Water Metering

A water meter is a device installed on a water connection or pipe to measure the quantity of water flowing through.

On all of Council's water supplies, bulk meters constantly record the amount of water abstracted (taken from the water sources). The information gathered from these meters:

  • Helps us to monitor our supplies
  • Helps us to determine whether there are any leaks in the pipework
  • Is used to check water pump performance and power efficiency
  • Is used to confirm that we are not exceeding the maximum water abstraction levels set by the regional councils.

Council's metering policy

Council's policy is to meter all extraordinary (non-domestic) and extra-territorial water connections in the urban, Central Eastern and Ngongotaha supplies.

All water connections to the rural supplies are metered.

Meters are calibrated to measure within specific limits of accuracy but this accuracy diminishes over time. Council has adopted a policy of replacing meters every 15 years.

Future metering

Council has no plans to meter domestic consumers in the Rotorua urban area.

How to read a water meter

  • A meter has a dial similar to the odometer of a car and measures volume in cubic metres.
  • Most dials have a series of black and red numbers.
  • The black numbers are whole cubic metres; these are recorded by the meter reader.
  • The red numbers indicate parts of a cubic metre; there may be up to 4 red numbers.

Checking for a leak

If your metered water readings are higher than usual, check your meter. If the numbers are spinning around on the dial, a lot of water is being used.

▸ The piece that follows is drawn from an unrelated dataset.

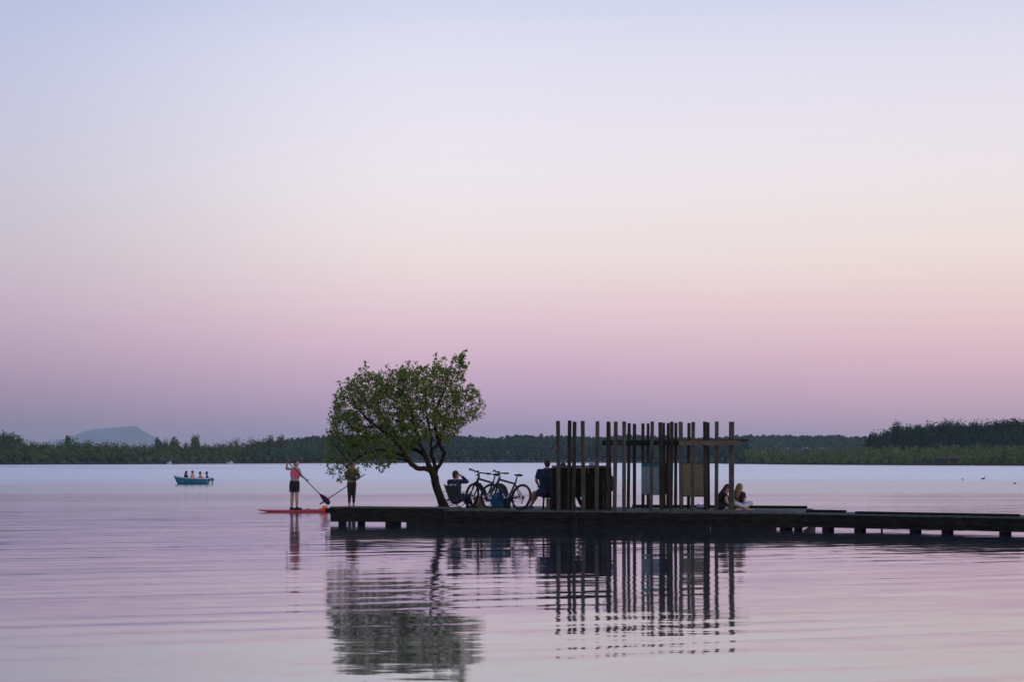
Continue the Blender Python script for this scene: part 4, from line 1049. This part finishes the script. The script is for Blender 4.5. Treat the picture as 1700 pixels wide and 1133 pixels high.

Determine which side of the meter the leak is on. If the leak is on your property, you should call a plumber. If it is on Council's side (from the road to the meter), call Council and we will arrange for it to be fixed, free of charge.

You can check for a leak by turning all taps off before you go to bed one night and taking a meter reading. Check the meter the next morning before any water is used. If the meter reading has advanced, and no-one used any water during the night, you may have a leaking pipe, tap or toilet cistern.